En d’autres termes, ce récit souligne à juste titre les problèmes bureaucratiques et de corruption d’un Pétro-Etat qui dépend, non pas des impôts des citoyen·nes, mais de la liquidation dans le marché international d’un capital naturel (le pétrole) et qui tend par conséquent à concentrer les pouvoirs, à clientéliser la politique et à promouvoir une économie fragile car enclavée, avec peu d’incitation à l’investissement productif et beaucoup de restrictions. Mais ce récit ne donne aucune place aux avancées réelles en matière d’éducation, de santé, d’infrastructures, de développement grâce à l’investissement systématique durant un cycle de rente pétrolière, dans des domaines vitaux et urgents pour la société. Cette autre vision, qui revalorise le rôle de l’État, est aujourd’hui difficile à défendre au Vénézuéla en raison d’une dérive mafieuse, autoritaire et corrompue du gouvernement actuel. On peut toutefois s’inquiéter de la montée d’une frénésie des privatisations et d’un vieux fondamentalisme du marché caractérisé par une mise en œuvre souvent problématique et sans grand résultat dans la région.

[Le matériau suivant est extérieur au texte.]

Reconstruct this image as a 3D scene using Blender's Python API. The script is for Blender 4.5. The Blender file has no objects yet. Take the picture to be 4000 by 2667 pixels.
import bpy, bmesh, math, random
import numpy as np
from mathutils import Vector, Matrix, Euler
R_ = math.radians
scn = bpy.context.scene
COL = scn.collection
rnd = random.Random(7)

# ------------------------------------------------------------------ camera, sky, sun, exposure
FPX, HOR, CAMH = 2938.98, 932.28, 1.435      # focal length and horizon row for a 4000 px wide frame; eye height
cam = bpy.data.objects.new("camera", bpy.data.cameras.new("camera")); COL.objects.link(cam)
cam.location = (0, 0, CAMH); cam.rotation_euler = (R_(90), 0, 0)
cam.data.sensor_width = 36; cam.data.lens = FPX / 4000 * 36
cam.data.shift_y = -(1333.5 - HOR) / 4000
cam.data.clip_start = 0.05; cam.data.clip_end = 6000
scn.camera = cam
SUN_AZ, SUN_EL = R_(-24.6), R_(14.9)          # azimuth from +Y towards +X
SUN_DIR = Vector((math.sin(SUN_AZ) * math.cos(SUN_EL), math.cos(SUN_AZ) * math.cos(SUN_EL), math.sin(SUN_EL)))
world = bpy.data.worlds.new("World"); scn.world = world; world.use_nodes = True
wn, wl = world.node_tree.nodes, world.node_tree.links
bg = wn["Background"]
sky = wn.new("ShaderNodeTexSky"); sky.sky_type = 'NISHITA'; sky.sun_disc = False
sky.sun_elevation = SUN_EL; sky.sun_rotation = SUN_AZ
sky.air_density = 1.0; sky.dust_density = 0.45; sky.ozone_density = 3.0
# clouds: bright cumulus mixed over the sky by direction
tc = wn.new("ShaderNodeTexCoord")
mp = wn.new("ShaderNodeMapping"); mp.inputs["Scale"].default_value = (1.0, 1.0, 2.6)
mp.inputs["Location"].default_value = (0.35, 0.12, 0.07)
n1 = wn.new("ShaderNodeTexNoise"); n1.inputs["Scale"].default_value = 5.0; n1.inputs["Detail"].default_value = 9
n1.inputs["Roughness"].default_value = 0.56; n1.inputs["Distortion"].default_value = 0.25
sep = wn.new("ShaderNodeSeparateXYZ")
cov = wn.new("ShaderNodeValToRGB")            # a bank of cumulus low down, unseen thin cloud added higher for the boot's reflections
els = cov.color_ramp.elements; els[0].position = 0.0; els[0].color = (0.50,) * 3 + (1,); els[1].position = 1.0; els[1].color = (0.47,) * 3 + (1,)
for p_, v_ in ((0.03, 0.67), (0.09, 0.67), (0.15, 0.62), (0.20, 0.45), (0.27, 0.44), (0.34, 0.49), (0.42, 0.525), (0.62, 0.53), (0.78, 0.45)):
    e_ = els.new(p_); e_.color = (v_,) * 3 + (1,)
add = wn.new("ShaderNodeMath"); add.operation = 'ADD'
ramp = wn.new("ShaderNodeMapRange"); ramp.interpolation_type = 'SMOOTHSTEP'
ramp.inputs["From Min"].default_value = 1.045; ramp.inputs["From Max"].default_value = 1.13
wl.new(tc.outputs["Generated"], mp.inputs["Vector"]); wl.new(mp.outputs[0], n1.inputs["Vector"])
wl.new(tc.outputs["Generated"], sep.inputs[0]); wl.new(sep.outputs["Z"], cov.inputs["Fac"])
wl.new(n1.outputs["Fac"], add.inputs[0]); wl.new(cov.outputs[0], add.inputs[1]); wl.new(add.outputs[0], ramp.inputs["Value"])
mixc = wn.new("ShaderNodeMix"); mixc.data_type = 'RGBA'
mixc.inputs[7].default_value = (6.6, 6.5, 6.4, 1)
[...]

María Corina a de nombreux obstacles à franchir avant d’accéder au pouvoir. Maduro a peu de soutien dans la population, mais il garde un pouvoir fort et une propension à en disposer sans grands scrupules constitutionnels. De plus, il a démontré son habileté à bénéficier de l’appui militaire, ce qui lui donne une grande marge de manœuvre. L’aptitude de MCM à devenir un levier d’articulation des forces d’opposition, à se hisser au-dessus de ses propres dogmes idéologiques lorsqu’il s’agira de réfléchir à un programme social en faveur des secteurs les plus défavorisés, à déployer une stratégie flexible et habile, comme envoyer des signaux crédibles à des figures situées en dehors de l’opposition (militaires et base chaviste) reste à démontrer. N’oublions pas que l’arrogance a toujours été la feuille de route des leaderships envahissants.